Thursday, October 31, 2013

Corporate readiness for crisis

The crisis you don’t expect or plan for will be the one that’s likely to cause the most damage.  And while a lot of pundits believe that a good manager is automatically a good crisis manager, it is important to understand that many managers cannot cope with the stress, pressure and abnormal behaviour that occurs during a crisis. 


Most normal management behaviour is reversed.  One minute you are managing a business, the next minute you have to manage a crisis.  Different skills under different pressures.

How many managers can move rapidly from the normal pace of a business meeting to the hectic, urgent demanding pace of life and death decisions, evacuation, emotional trauma and split-second timing?

Containment is the key.  Managers who are prepared, rehearsed, educated, trained and aware are those that can make the transition when crisis hits and contain the situation.

If there is a single, critical feature to being prepared for crisis, it is in treating crisis management and recovery as an ongoing process.  Seeing it as an integral part of the company’s everyday business activities, not merely as a plan that is created, approved, then shelved until needed. 

It is a process that has the whole company - from site management to CEO and Board - trained, tested and involved in a crisis management plan that is integrated seamlessly across the whole organisation.

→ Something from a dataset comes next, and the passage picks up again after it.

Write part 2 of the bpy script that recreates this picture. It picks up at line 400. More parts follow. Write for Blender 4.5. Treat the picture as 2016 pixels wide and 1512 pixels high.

And regularly monitored, reviewed and audited, just like any other quality control policy that is demanded by compliance factors in today’s business environment.

To achieve this, there are a number of critical features of a crisis plan that facilitates  speedy business resumption. Whether the crisis is an oil and chemical spill or explosion, a tainted food product or charges of business corruption, a crisis management and recovery plan must: 
  •     Have tactical decisions made at the  crisis location, and quickly. (This is where the public focus will be  initially.)
  •     Localise the response, while maximising corporate and strategic assistance.
  •     Provide training and support to give staff the skills and confidence so they can manage the early
    stage of a 
    crisis, and back them up with appropriate technology.
  •     Create a tailor-made plan around uniform standards, company-wide.
  •     Develop realistic simulation and training exercises.
  •     Start planning for recovery before a crisis occurs.
  •     Instil a company-wide recognition of the potential impact of a crisis.
What fundamentally distinguishes crisis-prepared, from crisis-prone organisations, is their overall cultural view of crisis management and recovery. 

Strategic actions, technical and structural response, communication initiatives and psychological support have to be part of an integrated management plan and process that immediately puts the organisation in charge of its own destiny.

This process must be a crisis management corporate preparedness program of total commitment by its executives and staff to key stakeholders.